Source records:
begin

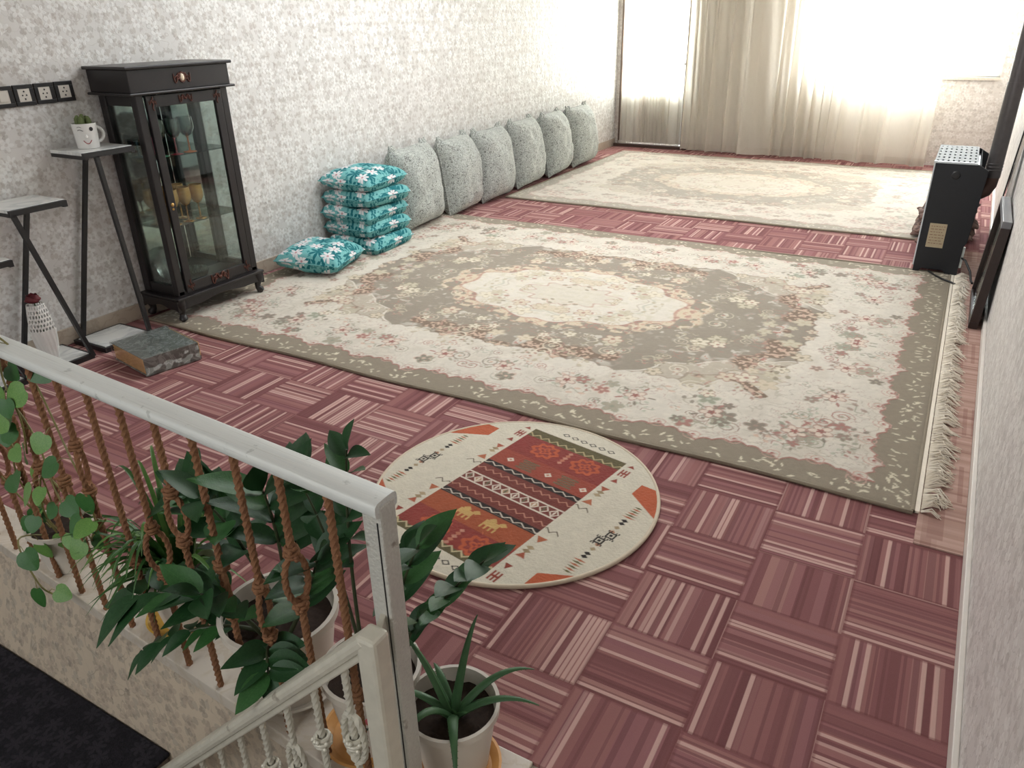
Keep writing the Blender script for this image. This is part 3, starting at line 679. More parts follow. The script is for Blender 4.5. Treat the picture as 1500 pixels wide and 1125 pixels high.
zt = .955
goblet('goblet', 'clear goblet with green stem, nearest the door hinge side on the top glass shelf', -3.925, 2.85, zt, ('green_glass', (70, 130, 100)))
goblet('goblet', 'clear goblet with ruby red stem on the top glass shelf', -3.92, 2.945, zt, ('ruby_glass', (130, 30, 42)))
goblet('goblet', 'clear goblet with amber orange stem, rightmost on the top glass shelf', -3.925, 3.04, zt, ('amber_glass', (176, 92, 40)))
goblet('goblet', 'clear goblet with blue grey stem seen through the side pane of the cabinet', -4.04, 2.785, zt, ('smoke_glass', (110, 130, 140)))
goblet('goblet', 'clear goblet with pink stem at the back of the top glass shelf', -4.06, 2.90, zt, ('pink_glass', (160, 90, 110)))
gl = [(-3.92, 2.845, 'leftmost gold goblet in the front row of the middle shelf'), (-3.92, 2.932, 'middle gold goblet in the front row of the middle shelf'), (-3.92, 3.019, 'rightmost gold goblet in the front row of the middle shelf'),
      (-4.03, 2.79, 'gold goblet nearest the side pane on the middle shelf'), (-4.03, 2.885, 'gold goblet in the back row behind the leftmost front one'), (-4.03, 2.975, 'gold goblet in the back row behind the rightmost front one')]
for x, y, lb in gl: goblet('goblet', 'tulip shaped '+lb, x, y, .57, ('gold_stem', (180, 130, 70)), True, 'gold goblets in the cabinet', .20, .041)
m_cut = glassy('cut_glass', (.82, .92, .90), .75, .08)
def bowl(name, label, x, y, z, r_, h):
    o = thing(name, label, 'bowl', (x, y, z)); mb = MB()
    mb.lathe([(r_*.4, 0), (r_*.45, .004), (r_*.85, h*.5), (r_, h), (r_*.95, h), (r_*.8, h*.5), (r_*.35, .01)], 28, caps=False)
    for k in range(28):
        t_ = 2*PI*k/28; mb.tube([(r_*.45*cos(t_), r_*.45*sin(t_), .006), (r_*.87*cos(t_+.12), r_*.87*sin(t_+.12), h*.5), (r_*1.01*cos(t_), r_*1.01*sin(t_), h)], .003, 4)
    obj('bowl_body', mb, m_cut, o, smooth=40); obj('bowl_base', MB().lathe([(r_*.42, 0), (r_*.4, .006)], 20), m_cut, o); return o
bowl('glass_bowl', 'wide cut glass bowl on the cabinet floor behind the door', -3.99, 2.93, .19, .10, .07)
bowl('glass_bowl', 'smaller deep cut glass bowl on the cabinet floor near the side pane', -3.985, 2.795, .19, .058, .10)
pl = thing('glass_plate', 'round glass plate leaning upright at the back of the cabinet floor', 'plate', (-4.105, 2.86, .19))
mb = MB().lathe([(.002, 0), (.06, 0), (.1, .012), (.1, .015), (.06, .004), (.002, .004)], 32, (0, 0, .102), axis=(1, 0, .25)); obj('plate_body', mb, m_cut, pl, smooth=50)
obj('plate_rim', MB().tube([(-.012*0+.015-.1*.24*sin(q*.2618), .1*cos(q*.2618), .105+.1*.97*sin(q*.2618)) for q in range(24)], .003, 5, closed=True), m_cut, pl, smooth=60)

# ------------------------------------------------------------------ zigzag shelf stands with mug and vase
def stand(label, ys0, ys1, zt, front, back, py0, py1, px=(-4.16, -3.87)):
    x0, x1 = px; s = thing('shelf_stand', label, 'shelf', ((x0+x1)/2, (ys0+ys1)/2, 0)); B_ = .021
    obj('shelf_board', MB().box(x0, x1-B_, ys0+.0, ys1-.0, zt-.004, zt+.012), m_shelf, s, rebase=True, bevel=.001)
    fr = MB().beam((x1-B_/2, ys0, zt-.004), (x1-B_/2, ys1, zt-.004), B_, .026).beam((x0+B_/2, ys0, zt-.012), (x0+B_/2, ys1, zt-.012), B_, .016).beam((x0, ys1-B_/2, zt-.014), (x1, ys1-B_/2, zt-.014), B_, .018).beam((x0, ys0+B_/2, zt-.014), (x1, ys0+B_/2, zt-.014), B_, .018)
    obj('shelf_frame', fr, m_black, s, rebase=True)
    xf, xb = x1-B_/2, x0+B_/2
    obj('front_leg', MB().beam((xf, front[0], zt-.012), (xf, front[1], .01), B_, B_, (1, 0, 0)), m_black, s, rebase=True)
    obj('back_leg', MB().beam((xb, back[0], zt-.012), (xb, back[1], .01), B_, B_, (1, 0, 0)), m_black, s, rebase=True)
    obj('base_board', MB().box(x0+B_, x1-B_, py0, py1, .010, .030), m_shelf, s, rebase=True, bevel=.001)
    obj('base_frame', MB().box(x0, x0+B_, py0, py1, .0, .026).box(x1-B_, x1, py0, py1, .0, .026).box(x0, x1, py1, py1+B_*.8, 0, .026).box(x0, x1, py0-B_*.8, py0, 0, .026), m_black, s, rebase=True)
    return s
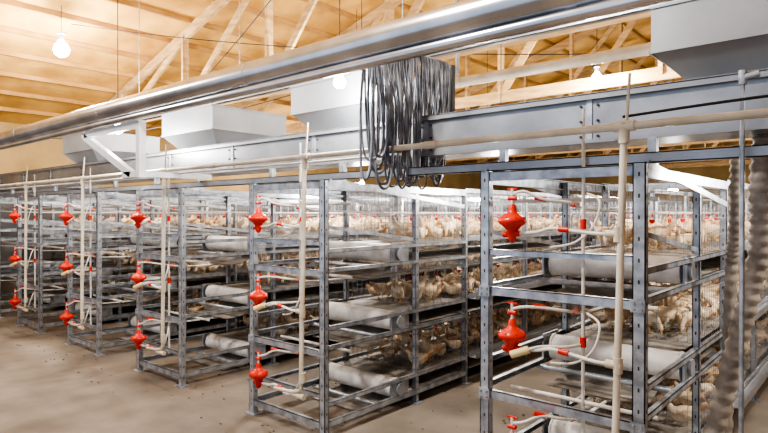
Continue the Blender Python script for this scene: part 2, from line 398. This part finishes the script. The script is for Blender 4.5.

end

*Task to complete*
Without the pictures, write out every entry precisely as it appears.

*Task response*
Keep writing the Blender script for this image. This is part 3, starting at line 679. More parts follow. The script is for Blender 4.5. Treat the picture as 1500 pixels wide and 1125 pixels high.
zt = .955
goblet('goblet', 'clear goblet with green stem, nearest the door hinge side on the top glass shelf', -3.925, 2.85, zt, ('green_glass', (70, 130, 100)))
goblet('goblet', 'clear goblet with ruby red stem on the top glass shelf', -3.92, 2.945, zt, ('ruby_glass', (130, 30, 42)))
goblet('goblet', 'clear goblet with amber orange stem, rightmost on the top glass shelf', -3.925, 3.04, zt, ('amber_glass', (176, 92, 40)))
goblet('goblet', 'clear goblet with blue grey stem seen through the side pane of the cabinet', -4.04, 2.785, zt, ('smoke_glass', (110, 130, 140)))
goblet('goblet', 'clear goblet with pink stem at the back of the top glass shelf', -4.06, 2.90, zt, ('pink_glass', (160, 90, 110)))
gl = [(-3.92, 2.845, 'leftmost gold goblet in the front row of the middle shelf'), (-3.92, 2.932, 'middle gold goblet in the front row of the middle shelf'), (-3.92, 3.019, 'rightmost gold goblet in the front row of the middle shelf'),
      (-4.03, 2.79, 'gold goblet nearest the side pane on the middle shelf'), (-4.03, 2.885, 'gold goblet in the back row behind the leftmost front one'), (-4.03, 2.975, 'gold goblet in the back row behind the rightmost front one')]
for x, y, lb in gl: goblet('goblet', 'tulip shaped '+lb, x, y, .57, ('gold_stem', (180, 130, 70)), True, 'gold goblets in the cabinet', .20, .041)
m_cut = glassy('cut_glass', (.82, .92, .90), .75, .08)
def bowl(name, label, x, y, z, r_, h):
    o = thing(name, label, 'bowl', (x, y, z)); mb = MB()
    mb.lathe([(r_*.4, 0), (r_*.45, .004), (r_*.85, h*.5), (r_, h), (r_*.95, h), (r_*.8, h*.5), (r_*.35, .01)], 28, caps=False)
    for k in range(28):
        t_ = 2*PI*k/28; mb.tube([(r_*.45*cos(t_), r_*.45*sin(t_), .006), (r_*.87*cos(t_+.12), r_*.87*sin(t_+.12), h*.5), (r_*1.01*cos(t_), r_*1.01*sin(t_), h)], .003, 4)
    obj('bowl_body', mb, m_cut, o, smooth=40); obj('bowl_base', MB().lathe([(r_*.42, 0), (r_*.4, .006)], 20), m_cut, o); return o
bowl('glass_bowl', 'wide cut glass bowl on the cabinet floor behind the door', -3.99, 2.93, .19, .10, .07)
bowl('glass_bowl', 'smaller deep cut glass bowl on the cabinet floor near the side pane', -3.985, 2.795, .19, .058, .10)
pl = thing('glass_plate', 'round glass plate leaning upright at the back of the cabinet floor', 'plate', (-4.105, 2.86, .19))
mb = MB().lathe([(.002, 0), (.06, 0), (.1, .012), (.1, .015), (.06, .004), (.002, .004)], 32, (0, 0, .102), axis=(1, 0, .25)); obj('plate_body', mb, m_cut, pl, smooth=50)
obj('plate_rim', MB().tube([(-.012*0+.015-.1*.24*sin(q*.2618), .1*cos(q*.2618), .105+.1*.97*sin(q*.2618)) for q in range(24)], .003, 5, closed=True), m_cut, pl, smooth=60)

# ------------------------------------------------------------------ zigzag shelf stands with mug and vase
def stand(label, ys0, ys1, zt, front, back, py0, py1, px=(-4.16, -3.87)):
    x0, x1 = px; s = thing('shelf_stand', label, 'shelf', ((x0+x1)/2, (ys0+ys1)/2, 0)); B_ = .021
    obj('shelf_board', MB().box(x0, x1-B_, ys0+.0, ys1-.0, zt-.004, zt+.012), m_shelf, s, rebase=True, bevel=.001)
    fr = MB().beam((x1-B_/2, ys0, zt-.004), (x1-B_/2, ys1, zt-.004), B_, .026).beam((x0+B_/2, ys0, zt-.012), (x0+B_/2, ys1, zt-.012), B_, .016).beam((x0, ys1-B_/2, zt-.014), (x1, ys1-B_/2, zt-.014), B_, .018).beam((x0, ys0+B_/2, zt-.014), (x1, ys0+B_/2, zt-.014), B_, .018)
    obj('shelf_frame', fr, m_black, s, rebase=True)
    xf, xb = x1-B_/2, x0+B_/2
    obj('front_leg', MB().beam((xf, front[0], zt-.012), (xf, front[1], .01), B_, B_, (1, 0, 0)), m_black, s, rebase=True)
    obj('back_leg', MB().beam((xb, back[0], zt-.012), (xb, back[1], .01), B_, B_, (1, 0, 0)), m_black, s, rebase=True)
    obj('base_board', MB().box(x0+B_, x1-B_, py0, py1, .010, .030), m_shelf, s, rebase=True, bevel=.001)
    obj('base_frame', MB().box(x0, x0+B_, py0, py1, .0, .026).box(x1-B_, x1, py0, py1, .0, .026).box(x0, x1, py1, py1+B_*.8, 0, .026).box(x0, x1, py0-B_*.8, py0, 0, .026), m_black, s, rebase=True)
    return s
Continue the Blender Python script for this scene: part 2, from line 398. This part finishes the script. The script is for Blender 4.5.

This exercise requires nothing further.